### PROBLEM TO WORK ON
Restate every line of the material, word for word.

### COLLECTED MATERIAL
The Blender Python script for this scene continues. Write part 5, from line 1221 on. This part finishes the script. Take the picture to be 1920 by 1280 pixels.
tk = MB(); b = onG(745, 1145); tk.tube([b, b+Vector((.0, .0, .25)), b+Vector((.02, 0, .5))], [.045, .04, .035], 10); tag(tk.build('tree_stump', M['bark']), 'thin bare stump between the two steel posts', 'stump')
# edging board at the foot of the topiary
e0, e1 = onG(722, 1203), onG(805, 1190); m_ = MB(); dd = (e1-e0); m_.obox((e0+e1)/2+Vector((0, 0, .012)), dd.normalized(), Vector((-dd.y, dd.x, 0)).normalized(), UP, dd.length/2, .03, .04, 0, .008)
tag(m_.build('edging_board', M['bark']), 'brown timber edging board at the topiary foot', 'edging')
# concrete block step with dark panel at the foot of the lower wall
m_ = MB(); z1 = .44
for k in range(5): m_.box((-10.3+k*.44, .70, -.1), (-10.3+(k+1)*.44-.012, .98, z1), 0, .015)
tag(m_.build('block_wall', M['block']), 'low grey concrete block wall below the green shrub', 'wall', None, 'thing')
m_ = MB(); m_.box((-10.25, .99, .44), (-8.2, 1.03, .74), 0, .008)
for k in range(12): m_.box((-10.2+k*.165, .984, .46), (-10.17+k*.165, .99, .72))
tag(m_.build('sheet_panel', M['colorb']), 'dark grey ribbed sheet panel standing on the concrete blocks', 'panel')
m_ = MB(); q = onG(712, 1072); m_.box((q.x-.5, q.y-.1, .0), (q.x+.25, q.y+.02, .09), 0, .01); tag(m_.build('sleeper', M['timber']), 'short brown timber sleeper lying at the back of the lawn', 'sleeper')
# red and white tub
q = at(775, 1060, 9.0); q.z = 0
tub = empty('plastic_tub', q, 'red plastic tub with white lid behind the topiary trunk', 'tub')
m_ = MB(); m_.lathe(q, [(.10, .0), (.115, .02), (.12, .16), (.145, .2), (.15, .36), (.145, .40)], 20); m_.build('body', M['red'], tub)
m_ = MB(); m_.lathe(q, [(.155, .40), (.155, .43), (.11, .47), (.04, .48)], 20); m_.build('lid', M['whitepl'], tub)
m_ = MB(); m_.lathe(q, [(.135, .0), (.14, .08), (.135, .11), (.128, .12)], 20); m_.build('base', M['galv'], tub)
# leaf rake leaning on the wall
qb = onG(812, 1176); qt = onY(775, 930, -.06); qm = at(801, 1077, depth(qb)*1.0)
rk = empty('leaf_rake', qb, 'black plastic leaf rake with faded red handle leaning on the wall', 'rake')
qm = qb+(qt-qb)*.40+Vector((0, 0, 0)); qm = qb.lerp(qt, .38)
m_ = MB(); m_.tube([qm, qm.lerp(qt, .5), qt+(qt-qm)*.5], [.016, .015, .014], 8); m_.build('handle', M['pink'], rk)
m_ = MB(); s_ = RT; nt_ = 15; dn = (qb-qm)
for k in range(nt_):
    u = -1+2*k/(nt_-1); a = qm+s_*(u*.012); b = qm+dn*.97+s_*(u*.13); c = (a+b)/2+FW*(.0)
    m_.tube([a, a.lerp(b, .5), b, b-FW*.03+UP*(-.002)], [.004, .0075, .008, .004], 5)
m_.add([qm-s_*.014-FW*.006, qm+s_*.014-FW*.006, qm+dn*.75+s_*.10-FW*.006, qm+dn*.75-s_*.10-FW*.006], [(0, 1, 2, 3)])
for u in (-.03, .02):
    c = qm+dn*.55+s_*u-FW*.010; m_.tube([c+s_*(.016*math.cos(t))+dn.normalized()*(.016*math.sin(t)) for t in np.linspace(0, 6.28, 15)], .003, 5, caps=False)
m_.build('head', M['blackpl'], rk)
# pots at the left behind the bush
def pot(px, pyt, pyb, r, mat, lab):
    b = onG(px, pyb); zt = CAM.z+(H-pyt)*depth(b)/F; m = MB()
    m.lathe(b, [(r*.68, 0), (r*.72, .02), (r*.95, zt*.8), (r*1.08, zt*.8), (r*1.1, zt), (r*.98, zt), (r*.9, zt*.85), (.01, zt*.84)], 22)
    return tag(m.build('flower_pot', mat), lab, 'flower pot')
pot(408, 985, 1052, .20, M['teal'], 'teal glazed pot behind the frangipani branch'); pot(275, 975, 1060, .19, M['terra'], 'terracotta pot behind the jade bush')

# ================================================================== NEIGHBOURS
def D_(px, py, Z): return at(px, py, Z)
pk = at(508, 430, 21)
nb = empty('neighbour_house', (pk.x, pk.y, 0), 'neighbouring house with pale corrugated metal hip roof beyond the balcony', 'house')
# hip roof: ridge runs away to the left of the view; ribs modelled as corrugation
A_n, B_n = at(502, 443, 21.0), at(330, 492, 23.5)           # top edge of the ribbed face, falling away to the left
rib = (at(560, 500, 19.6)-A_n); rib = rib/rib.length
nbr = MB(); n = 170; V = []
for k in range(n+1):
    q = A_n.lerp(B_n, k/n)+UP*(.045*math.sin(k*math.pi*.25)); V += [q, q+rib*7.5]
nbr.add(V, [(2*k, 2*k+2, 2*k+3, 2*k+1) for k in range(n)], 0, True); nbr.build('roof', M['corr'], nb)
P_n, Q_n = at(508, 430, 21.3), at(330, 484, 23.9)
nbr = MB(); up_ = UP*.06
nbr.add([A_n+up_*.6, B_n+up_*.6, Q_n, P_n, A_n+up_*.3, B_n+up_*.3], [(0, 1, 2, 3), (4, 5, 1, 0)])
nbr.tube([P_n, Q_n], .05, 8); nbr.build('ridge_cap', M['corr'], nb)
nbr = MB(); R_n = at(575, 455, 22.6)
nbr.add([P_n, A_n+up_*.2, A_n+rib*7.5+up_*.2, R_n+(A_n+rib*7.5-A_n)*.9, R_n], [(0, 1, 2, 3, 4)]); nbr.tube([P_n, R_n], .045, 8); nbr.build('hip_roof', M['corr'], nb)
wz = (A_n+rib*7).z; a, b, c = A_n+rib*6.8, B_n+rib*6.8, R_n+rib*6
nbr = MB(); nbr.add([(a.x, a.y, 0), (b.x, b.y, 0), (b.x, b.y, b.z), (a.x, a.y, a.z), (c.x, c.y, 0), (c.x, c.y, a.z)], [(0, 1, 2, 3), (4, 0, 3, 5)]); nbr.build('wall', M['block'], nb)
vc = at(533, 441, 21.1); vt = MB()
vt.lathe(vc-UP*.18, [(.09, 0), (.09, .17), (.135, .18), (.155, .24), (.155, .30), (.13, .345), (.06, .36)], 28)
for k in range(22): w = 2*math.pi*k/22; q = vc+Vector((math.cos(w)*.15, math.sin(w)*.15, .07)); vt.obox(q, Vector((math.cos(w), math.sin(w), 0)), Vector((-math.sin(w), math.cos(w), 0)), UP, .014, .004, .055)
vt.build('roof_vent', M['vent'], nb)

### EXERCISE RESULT
The Blender Python script for this scene continues. Write part 5, from line 1221 on. This part finishes the script. Take the picture to be 1920 by 1280 pixels.
tk = MB(); b = onG(745, 1145); tk.tube([b, b+Vector((.0, .0, .25)), b+Vector((.02, 0, .5))], [.045, .04, .035], 10); tag(tk.build('tree_stump', M['bark']), 'thin bare stump between the two steel posts', 'stump')
# edging board at the foot of the topiary
e0, e1 = onG(722, 1203), onG(805, 1190); m_ = MB(); dd = (e1-e0); m_.obox((e0+e1)/2+Vector((0, 0, .012)), dd.normalized(), Vector((-dd.y, dd.x, 0)).normalized(), UP, dd.length/2, .03, .04, 0, .008)
tag(m_.build('edging_board', M['bark']), 'brown timber edging board at the topiary foot', 'edging')
# concrete block step with dark panel at the foot of the lower wall
m_ = MB(); z1 = .44
for k in range(5): m_.box((-10.3+k*.44, .70, -.1), (-10.3+(k+1)*.44-.012, .98, z1), 0, .015)
tag(m_.build('block_wall', M['block']), 'low grey concrete block wall below the green shrub', 'wall', None, 'thing')
m_ = MB(); m_.box((-10.25, .99, .44), (-8.2, 1.03, .74), 0, .008)
for k in range(12): m_.box((-10.2+k*.165, .984, .46), (-10.17+k*.165, .99, .72))
tag(m_.build('sheet_panel', M['colorb']), 'dark grey ribbed sheet panel standing on the concrete blocks', 'panel')
m_ = MB(); q = onG(712, 1072); m_.box((q.x-.5, q.y-.1, .0), (q.x+.25, q.y+.02, .09), 0, .01); tag(m_.build('sleeper', M['timber']), 'short brown timber sleeper lying at the back of the lawn', 'sleeper')
# red and white tub
q = at(775, 1060, 9.0); q.z = 0
tub = empty('plastic_tub', q, 'red plastic tub with white lid behind the topiary trunk', 'tub')
m_ = MB(); m_.lathe(q, [(.10, .0), (.115, .02), (.12, .16), (.145, .2), (.15, .36), (.145, .40)], 20); m_.build('body', M['red'], tub)
m_ = MB(); m_.lathe(q, [(.155, .40), (.155, .43), (.11, .47), (.04, .48)], 20); m_.build('lid', M['whitepl'], tub)
m_ = MB(); m_.lathe(q, [(.135, .0), (.14, .08), (.135, .11), (.128, .12)], 20); m_.build('base', M['galv'], tub)
# leaf rake leaning on the wall
qb = onG(812, 1176); qt = onY(775, 930, -.06); qm = at(801, 1077, depth(qb)*1.0)
rk = empty('leaf_rake', qb, 'black plastic leaf rake with faded red handle leaning on the wall', 'rake')
qm = qb+(qt-qb)*.40+Vector((0, 0, 0)); qm = qb.lerp(qt, .38)
m_ = MB(); m_.tube([qm, qm.lerp(qt, .5), qt+(qt-qm)*.5], [.016, .015, .014], 8); m_.build('handle', M['pink'], rk)
m_ = MB(); s_ = RT; nt_ = 15; dn = (qb-qm)
for k in range(nt_):
    u = -1+2*k/(nt_-1); a = qm+s_*(u*.012); b = qm+dn*.97+s_*(u*.13); c = (a+b)/2+FW*(.0)
    m_.tube([a, a.lerp(b, .5), b, b-FW*.03+UP*(-.002)], [.004, .0075, .008, .004], 5)
m_.add([qm-s_*.014-FW*.006, qm+s_*.014-FW*.006, qm+dn*.75+s_*.10-FW*.006, qm+dn*.75-s_*.10-FW*.006], [(0, 1, 2, 3)])
for u in (-.03, .02):
    c = qm+dn*.55+s_*u-FW*.010; m_.tube([c+s_*(.016*math.cos(t))+dn.normalized()*(.016*math.sin(t)) for t in np.linspace(0, 6.28, 15)], .003, 5, caps=False)
m_.build('head', M['blackpl'], rk)
# pots at the left behind the bush
def pot(px, pyt, pyb, r, mat, lab):
    b = onG(px, pyb); zt = CAM.z+(H-pyt)*depth(b)/F; m = MB()
    m.lathe(b, [(r*.68, 0), (r*.72, .02), (r*.95, zt*.8), (r*1.08, zt*.8), (r*1.1, zt), (r*.98, zt), (r*.9, zt*.85), (.01, zt*.84)], 22)
    return tag(m.build('flower_pot', mat), lab, 'flower pot')
pot(408, 985, 1052, .20, M['teal'], 'teal glazed pot behind the frangipani branch'); pot(275, 975, 1060, .19, M['terra'], 'terracotta pot behind the jade bush')

# ================================================================== NEIGHBOURS
def D_(px, py, Z): return at(px, py, Z)
pk = at(508, 430, 21)
nb = empty('neighbour_house', (pk.x, pk.y, 0), 'neighbouring house with pale corrugated metal hip roof beyond the balcony', 'house')
# hip roof: ridge runs away to the left of the view; ribs modelled as corrugation
A_n, B_n = at(502, 443, 21.0), at(330, 492, 23.5)           # top edge of the ribbed face, falling away to the left
rib = (at(560, 500, 19.6)-A_n); rib = rib/rib.length
nbr = MB(); n = 170; V = []
for k in range(n+1):
    q = A_n.lerp(B_n, k/n)+UP*(.045*math.sin(k*math.pi*.25)); V += [q, q+rib*7.5]
nbr.add(V, [(2*k, 2*k+2, 2*k+3, 2*k+1) for k in range(n)], 0, True); nbr.build('roof', M['corr'], nb)
P_n, Q_n = at(508, 430, 21.3), at(330, 484, 23.9)
nbr = MB(); up_ = UP*.06
nbr.add([A_n+up_*.6, B_n+up_*.6, Q_n, P_n, A_n+up_*.3, B_n+up_*.3], [(0, 1, 2, 3), (4, 5, 1, 0)])
nbr.tube([P_n, Q_n], .05, 8); nbr.build('ridge_cap', M['corr'], nb)
nbr = MB(); R_n = at(575, 455, 22.6)
nbr.add([P_n, A_n+up_*.2, A_n+rib*7.5+up_*.2, R_n+(A_n+rib*7.5-A_n)*.9, R_n], [(0, 1, 2, 3, 4)]); nbr.tube([P_n, R_n], .045, 8); nbr.build('hip_roof', M['corr'], nb)
wz = (A_n+rib*7).z; a, b, c = A_n+rib*6.8, B_n+rib*6.8, R_n+rib*6
nbr = MB(); nbr.add([(a.x, a.y, 0), (b.x, b.y, 0), (b.x, b.y, b.z), (a.x, a.y, a.z), (c.x, c.y, 0), (c.x, c.y, a.z)], [(0, 1, 2, 3), (4, 0, 3, 5)]); nbr.build('wall', M['block'], nb)
vc = at(533, 441, 21.1); vt = MB()
vt.lathe(vc-UP*.18, [(.09, 0), (.09, .17), (.135, .18), (.155, .24), (.155, .30), (.13, .345), (.06, .36)], 28)
for k in range(22): w = 2*math.pi*k/22; q = vc+Vector((math.cos(w)*.15, math.sin(w)*.15, .07)); vt.obox(q, Vector((math.cos(w), math.sin(w), 0)), Vector((-math.sin(w), math.cos(w), 0)), UP, .014, .004, .055)
vt.build('roof_vent', M['vent'], nb)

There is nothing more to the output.